First, the contributions of production factors to different industries vary at different stages of development; however, investment has consistently remained the primary driving force across all industries. In primary industry, the development model has shifted from dual dependence on investment and labor to one based on investment and energy, with water resources and land providing fundamental support. Secondary industry has evolved from a multifactor-driven model to a structure primarily supported by investment, energy, and land, while water resources have increasingly constrained industrial development. Tertiary industry has transitioned from an investment-led model to one characterized by a more balanced contribution of multiple factors; investment has remained the dominant driver, whereas the role of water resources has declined.

Second, under the dual constraints of limited natural endowments and strict regulatory controls, water scarcity has become a major limiting factor for economic growth in northern China. After 2013 in particular, the contribution of water resources to industry and agriculture turned negative in most northern regions studied, indicating a constraining effect of water resources on economic growth.

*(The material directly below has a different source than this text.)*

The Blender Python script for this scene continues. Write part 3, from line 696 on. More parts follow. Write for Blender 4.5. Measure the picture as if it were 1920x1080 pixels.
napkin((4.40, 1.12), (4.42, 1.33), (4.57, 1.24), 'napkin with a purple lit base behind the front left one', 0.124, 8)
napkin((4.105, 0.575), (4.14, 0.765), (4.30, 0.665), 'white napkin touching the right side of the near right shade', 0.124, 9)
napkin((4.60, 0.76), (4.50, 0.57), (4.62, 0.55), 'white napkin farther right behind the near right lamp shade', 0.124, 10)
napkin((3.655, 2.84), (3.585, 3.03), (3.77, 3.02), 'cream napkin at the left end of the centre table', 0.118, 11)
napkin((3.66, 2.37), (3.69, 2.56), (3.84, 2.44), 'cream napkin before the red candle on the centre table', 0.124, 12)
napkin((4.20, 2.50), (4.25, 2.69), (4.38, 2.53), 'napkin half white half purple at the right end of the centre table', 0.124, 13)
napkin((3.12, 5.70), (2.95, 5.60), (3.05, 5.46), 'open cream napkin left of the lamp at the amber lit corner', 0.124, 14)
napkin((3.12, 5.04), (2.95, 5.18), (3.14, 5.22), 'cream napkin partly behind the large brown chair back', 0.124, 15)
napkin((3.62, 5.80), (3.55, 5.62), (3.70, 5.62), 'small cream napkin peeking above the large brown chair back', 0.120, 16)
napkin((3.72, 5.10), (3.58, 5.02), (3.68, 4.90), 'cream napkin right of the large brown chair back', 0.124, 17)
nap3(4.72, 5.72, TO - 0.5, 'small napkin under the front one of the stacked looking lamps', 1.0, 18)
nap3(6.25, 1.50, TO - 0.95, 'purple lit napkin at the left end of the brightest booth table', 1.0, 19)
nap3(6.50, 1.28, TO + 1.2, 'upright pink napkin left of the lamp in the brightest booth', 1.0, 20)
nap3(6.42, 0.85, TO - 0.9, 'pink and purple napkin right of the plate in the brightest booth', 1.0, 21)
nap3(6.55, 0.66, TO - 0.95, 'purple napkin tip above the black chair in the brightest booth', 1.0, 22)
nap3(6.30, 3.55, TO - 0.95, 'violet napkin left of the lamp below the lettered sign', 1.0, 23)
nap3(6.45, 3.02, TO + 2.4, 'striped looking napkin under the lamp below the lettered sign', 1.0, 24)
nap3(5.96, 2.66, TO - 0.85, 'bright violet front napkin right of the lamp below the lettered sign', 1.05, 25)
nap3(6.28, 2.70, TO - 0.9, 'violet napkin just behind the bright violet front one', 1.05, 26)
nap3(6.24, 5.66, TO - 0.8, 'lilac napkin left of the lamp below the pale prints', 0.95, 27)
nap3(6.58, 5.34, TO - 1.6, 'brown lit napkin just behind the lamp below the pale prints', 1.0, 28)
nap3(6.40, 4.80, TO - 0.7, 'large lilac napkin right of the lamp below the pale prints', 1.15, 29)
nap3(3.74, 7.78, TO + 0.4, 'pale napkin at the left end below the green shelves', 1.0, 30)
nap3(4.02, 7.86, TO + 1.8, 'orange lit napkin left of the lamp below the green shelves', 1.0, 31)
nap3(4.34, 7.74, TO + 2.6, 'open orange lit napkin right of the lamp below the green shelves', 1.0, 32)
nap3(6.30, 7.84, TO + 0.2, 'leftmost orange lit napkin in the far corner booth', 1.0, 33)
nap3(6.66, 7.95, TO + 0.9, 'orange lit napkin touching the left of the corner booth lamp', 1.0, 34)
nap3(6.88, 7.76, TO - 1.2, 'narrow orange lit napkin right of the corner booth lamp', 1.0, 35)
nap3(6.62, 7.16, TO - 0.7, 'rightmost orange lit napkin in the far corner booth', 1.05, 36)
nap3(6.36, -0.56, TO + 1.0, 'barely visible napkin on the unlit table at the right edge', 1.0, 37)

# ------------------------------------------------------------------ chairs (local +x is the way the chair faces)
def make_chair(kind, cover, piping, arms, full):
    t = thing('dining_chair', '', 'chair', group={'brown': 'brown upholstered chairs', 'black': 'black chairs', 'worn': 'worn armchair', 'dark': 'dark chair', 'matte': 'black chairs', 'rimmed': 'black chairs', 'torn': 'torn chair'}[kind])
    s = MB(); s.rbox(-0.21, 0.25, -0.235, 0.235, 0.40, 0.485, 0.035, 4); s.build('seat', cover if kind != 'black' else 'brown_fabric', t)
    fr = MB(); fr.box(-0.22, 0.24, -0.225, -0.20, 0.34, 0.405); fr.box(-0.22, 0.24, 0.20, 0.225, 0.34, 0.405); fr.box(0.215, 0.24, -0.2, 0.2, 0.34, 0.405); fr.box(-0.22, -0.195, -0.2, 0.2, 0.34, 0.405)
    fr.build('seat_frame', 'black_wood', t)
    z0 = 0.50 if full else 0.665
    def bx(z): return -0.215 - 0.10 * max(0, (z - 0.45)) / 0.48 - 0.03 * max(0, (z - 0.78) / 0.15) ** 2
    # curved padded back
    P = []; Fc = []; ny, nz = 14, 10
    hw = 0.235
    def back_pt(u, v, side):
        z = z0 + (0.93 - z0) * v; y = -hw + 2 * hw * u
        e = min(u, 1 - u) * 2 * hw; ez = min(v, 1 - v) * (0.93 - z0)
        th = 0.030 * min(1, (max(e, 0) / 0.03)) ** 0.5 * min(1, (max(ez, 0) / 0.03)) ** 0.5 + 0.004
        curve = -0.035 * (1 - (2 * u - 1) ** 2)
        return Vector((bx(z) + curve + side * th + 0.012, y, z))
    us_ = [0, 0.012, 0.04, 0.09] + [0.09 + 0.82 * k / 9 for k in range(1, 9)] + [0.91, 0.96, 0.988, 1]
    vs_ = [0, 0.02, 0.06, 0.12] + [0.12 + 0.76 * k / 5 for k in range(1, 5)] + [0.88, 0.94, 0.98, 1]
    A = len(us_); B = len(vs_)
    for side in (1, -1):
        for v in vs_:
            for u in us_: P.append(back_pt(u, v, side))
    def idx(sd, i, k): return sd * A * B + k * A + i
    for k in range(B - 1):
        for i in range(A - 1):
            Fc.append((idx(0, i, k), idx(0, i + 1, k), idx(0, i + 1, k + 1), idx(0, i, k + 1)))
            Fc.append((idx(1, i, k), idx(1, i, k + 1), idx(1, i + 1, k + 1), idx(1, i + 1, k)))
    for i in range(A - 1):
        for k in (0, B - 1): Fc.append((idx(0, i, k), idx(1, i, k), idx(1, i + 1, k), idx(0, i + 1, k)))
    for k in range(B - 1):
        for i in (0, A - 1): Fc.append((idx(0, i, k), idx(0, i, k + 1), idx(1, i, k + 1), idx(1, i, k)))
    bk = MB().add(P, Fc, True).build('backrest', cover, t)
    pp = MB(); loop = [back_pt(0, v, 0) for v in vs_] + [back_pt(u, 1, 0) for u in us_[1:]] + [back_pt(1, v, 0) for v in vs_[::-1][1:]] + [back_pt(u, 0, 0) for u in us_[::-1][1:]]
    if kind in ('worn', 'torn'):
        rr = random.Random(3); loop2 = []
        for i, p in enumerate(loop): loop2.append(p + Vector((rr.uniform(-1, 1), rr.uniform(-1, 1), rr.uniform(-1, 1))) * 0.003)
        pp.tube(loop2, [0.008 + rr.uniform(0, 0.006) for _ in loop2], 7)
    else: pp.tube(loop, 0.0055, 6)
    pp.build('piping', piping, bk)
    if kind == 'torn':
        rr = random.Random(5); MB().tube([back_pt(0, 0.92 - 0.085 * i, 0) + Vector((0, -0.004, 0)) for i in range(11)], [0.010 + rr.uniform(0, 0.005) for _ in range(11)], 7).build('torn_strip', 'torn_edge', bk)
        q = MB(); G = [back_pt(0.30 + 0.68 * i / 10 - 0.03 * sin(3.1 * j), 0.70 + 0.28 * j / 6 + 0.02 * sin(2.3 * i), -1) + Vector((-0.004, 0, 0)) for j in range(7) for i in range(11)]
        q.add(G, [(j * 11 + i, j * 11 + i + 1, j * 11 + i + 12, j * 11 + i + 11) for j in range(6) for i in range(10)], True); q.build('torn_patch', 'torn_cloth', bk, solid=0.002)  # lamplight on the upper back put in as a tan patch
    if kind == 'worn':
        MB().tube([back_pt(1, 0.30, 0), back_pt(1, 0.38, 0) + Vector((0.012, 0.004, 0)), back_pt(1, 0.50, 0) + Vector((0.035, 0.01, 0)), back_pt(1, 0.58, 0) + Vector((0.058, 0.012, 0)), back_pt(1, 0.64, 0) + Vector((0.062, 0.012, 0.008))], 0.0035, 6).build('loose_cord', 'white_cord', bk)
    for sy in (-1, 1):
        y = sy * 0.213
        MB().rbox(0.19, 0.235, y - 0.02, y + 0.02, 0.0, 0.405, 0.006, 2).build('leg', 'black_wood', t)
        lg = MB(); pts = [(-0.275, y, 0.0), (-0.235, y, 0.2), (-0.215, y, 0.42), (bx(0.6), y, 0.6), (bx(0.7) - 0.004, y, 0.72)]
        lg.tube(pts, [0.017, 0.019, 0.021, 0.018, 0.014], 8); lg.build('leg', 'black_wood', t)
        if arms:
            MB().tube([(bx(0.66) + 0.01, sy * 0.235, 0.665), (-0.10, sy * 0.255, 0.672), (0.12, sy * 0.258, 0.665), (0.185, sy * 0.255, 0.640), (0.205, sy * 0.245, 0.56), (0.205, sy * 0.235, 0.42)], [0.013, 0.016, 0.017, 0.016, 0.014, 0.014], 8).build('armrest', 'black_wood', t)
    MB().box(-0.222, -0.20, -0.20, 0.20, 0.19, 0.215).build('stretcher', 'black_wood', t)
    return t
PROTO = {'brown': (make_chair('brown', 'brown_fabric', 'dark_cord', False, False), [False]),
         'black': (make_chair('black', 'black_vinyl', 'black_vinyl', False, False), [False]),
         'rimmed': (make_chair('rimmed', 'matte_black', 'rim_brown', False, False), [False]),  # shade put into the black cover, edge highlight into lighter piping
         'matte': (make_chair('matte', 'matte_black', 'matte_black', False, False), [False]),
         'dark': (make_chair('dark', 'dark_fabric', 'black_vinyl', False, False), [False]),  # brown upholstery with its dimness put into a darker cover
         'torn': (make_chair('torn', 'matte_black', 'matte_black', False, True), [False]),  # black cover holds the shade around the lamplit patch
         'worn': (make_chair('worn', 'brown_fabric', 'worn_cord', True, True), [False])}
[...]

Third, northern China will be a critical region for ensuring national food security, and its development will require strong support from the national water network infrastructure. Regions 1, 10, and 4, where land currently makes significant contributions to primary industry development, have abundant land resources and contain major concentrations of reserve arable land. However, water resource availability remains the primary constraint on agricultural production. Water resources and land are the fundamental production factors for primary industry. Since land resources are immobile, water resources transfer via the national water network is the only viable means to balance regional water and land resources, thereby ensuring stable agricultural production and supply.